The exercise: Output the material exactly, but drop every image it holds.

Available data:
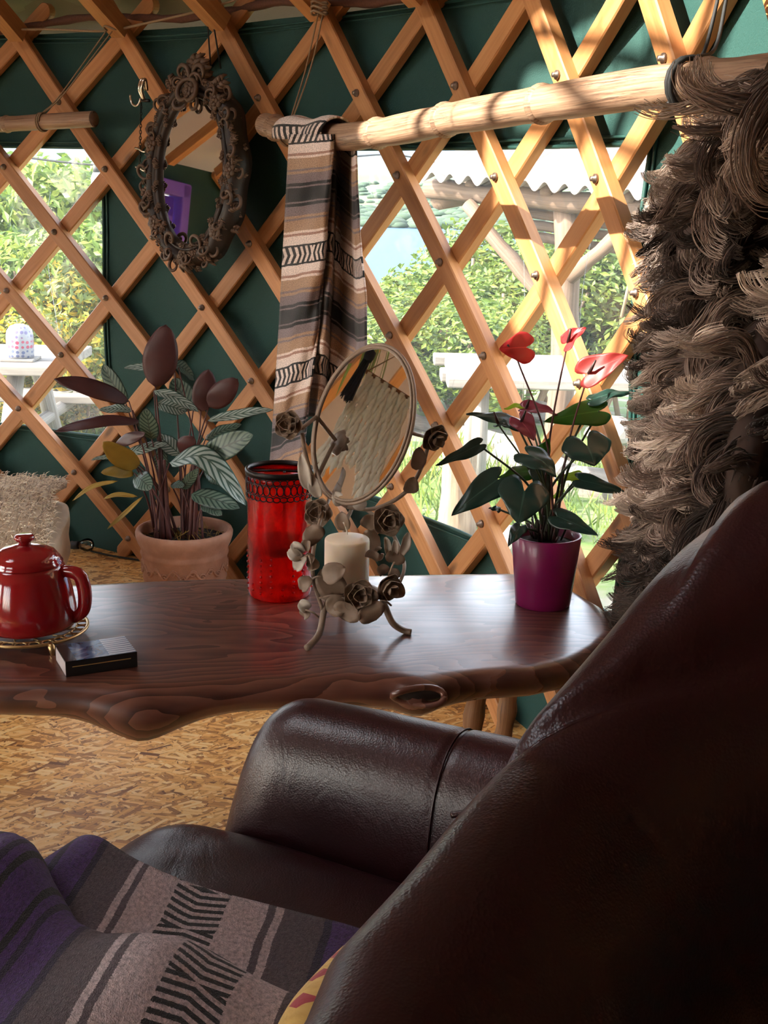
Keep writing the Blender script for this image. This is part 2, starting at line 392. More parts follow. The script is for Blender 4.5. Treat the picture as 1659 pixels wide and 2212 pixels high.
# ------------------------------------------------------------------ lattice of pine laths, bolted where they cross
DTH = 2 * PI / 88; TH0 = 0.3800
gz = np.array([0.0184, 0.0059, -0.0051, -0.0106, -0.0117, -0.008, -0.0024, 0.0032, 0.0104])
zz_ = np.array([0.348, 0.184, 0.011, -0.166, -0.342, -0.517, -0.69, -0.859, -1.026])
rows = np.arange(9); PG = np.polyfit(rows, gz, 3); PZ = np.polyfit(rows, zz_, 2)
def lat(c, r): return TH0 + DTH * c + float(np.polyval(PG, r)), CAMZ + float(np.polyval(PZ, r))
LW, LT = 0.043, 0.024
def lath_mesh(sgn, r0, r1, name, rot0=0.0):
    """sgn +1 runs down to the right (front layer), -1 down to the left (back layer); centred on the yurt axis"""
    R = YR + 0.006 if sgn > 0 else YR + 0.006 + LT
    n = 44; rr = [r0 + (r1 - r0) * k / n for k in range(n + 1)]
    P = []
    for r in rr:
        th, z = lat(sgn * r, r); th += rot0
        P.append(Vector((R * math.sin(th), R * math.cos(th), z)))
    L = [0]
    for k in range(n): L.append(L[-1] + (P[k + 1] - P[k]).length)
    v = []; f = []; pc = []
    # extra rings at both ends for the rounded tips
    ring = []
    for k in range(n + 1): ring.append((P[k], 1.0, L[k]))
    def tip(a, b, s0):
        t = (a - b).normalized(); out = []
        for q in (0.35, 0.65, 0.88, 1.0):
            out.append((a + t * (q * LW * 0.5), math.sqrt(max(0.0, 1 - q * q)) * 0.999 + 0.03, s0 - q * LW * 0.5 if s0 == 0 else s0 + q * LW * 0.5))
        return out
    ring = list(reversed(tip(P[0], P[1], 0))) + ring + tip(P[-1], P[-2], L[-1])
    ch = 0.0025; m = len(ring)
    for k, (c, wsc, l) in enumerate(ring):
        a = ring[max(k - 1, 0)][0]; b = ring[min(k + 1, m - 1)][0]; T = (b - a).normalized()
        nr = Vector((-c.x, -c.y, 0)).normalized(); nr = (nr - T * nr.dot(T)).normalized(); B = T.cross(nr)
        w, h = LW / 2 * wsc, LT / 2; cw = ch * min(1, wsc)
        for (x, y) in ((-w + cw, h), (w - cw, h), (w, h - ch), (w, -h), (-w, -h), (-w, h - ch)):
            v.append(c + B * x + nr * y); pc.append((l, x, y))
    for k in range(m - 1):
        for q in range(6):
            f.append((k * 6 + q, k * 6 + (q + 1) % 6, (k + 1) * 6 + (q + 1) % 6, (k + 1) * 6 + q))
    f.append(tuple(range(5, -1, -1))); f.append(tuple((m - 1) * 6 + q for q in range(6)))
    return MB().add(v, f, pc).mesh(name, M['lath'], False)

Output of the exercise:
Keep writing the Blender script for this image. This is part 2, starting at line 392. More parts follow. The script is for Blender 4.5. Treat the picture as 1659 pixels wide and 2212 pixels high.
# ------------------------------------------------------------------ lattice of pine laths, bolted where they cross
DTH = 2 * PI / 88; TH0 = 0.3800
gz = np.array([0.0184, 0.0059, -0.0051, -0.0106, -0.0117, -0.008, -0.0024, 0.0032, 0.0104])
zz_ = np.array([0.348, 0.184, 0.011, -0.166, -0.342, -0.517, -0.69, -0.859, -1.026])
rows = np.arange(9); PG = np.polyfit(rows, gz, 3); PZ = np.polyfit(rows, zz_, 2)
def lat(c, r): return TH0 + DTH * c + float(np.polyval(PG, r)), CAMZ + float(np.polyval(PZ, r))
LW, LT = 0.043, 0.024
def lath_mesh(sgn, r0, r1, name, rot0=0.0):
    """sgn +1 runs down to the right (front layer), -1 down to the left (back layer); centred on the yurt axis"""
    R = YR + 0.006 if sgn > 0 else YR + 0.006 + LT
    n = 44; rr = [r0 + (r1 - r0) * k / n for k in range(n + 1)]
    P = []
    for r in rr:
        th, z = lat(sgn * r, r); th += rot0
        P.append(Vector((R * math.sin(th), R * math.cos(th), z)))
    L = [0]
    for k in range(n): L.append(L[-1] + (P[k + 1] - P[k]).length)
    v = []; f = []; pc = []
    # extra rings at both ends for the rounded tips
    ring = []
    for k in range(n + 1): ring.append((P[k], 1.0, L[k]))
    def tip(a, b, s0):
        t = (a - b).normalized(); out = []
        for q in (0.35, 0.65, 0.88, 1.0):
            out.append((a + t * (q * LW * 0.5), math.sqrt(max(0.0, 1 - q * q)) * 0.999 + 0.03, s0 - q * LW * 0.5 if s0 == 0 else s0 + q * LW * 0.5))
        return out
    ring = list(reversed(tip(P[0], P[1], 0))) + ring + tip(P[-1], P[-2], L[-1])
    ch = 0.0025; m = len(ring)
    for k, (c, wsc, l) in enumerate(ring):
        a = ring[max(k - 1, 0)][0]; b = ring[min(k + 1, m - 1)][0]; T = (b - a).normalized()
        nr = Vector((-c.x, -c.y, 0)).normalized(); nr = (nr - T * nr.dot(T)).normalized(); B = T.cross(nr)
        w, h = LW / 2 * wsc, LT / 2; cw = ch * min(1, wsc)
        for (x, y) in ((-w + cw, h), (w - cw, h), (w, h - ch), (w, -h), (-w, -h), (-w, h - ch)):
            v.append(c + B * x + nr * y); pc.append((l, x, y))
    for k in range(m - 1):
        for q in range(6):
            f.append((k * 6 + q, k * 6 + (q + 1) % 6, (k + 1) * 6 + (q + 1) % 6, (k + 1) * 6 + q))
    f.append(tuple(range(5, -1, -1))); f.append(tuple((m - 1) * 6 + q for q in range(6)))
    return MB().add(v, f, pc).mesh(name, M['lath'], False)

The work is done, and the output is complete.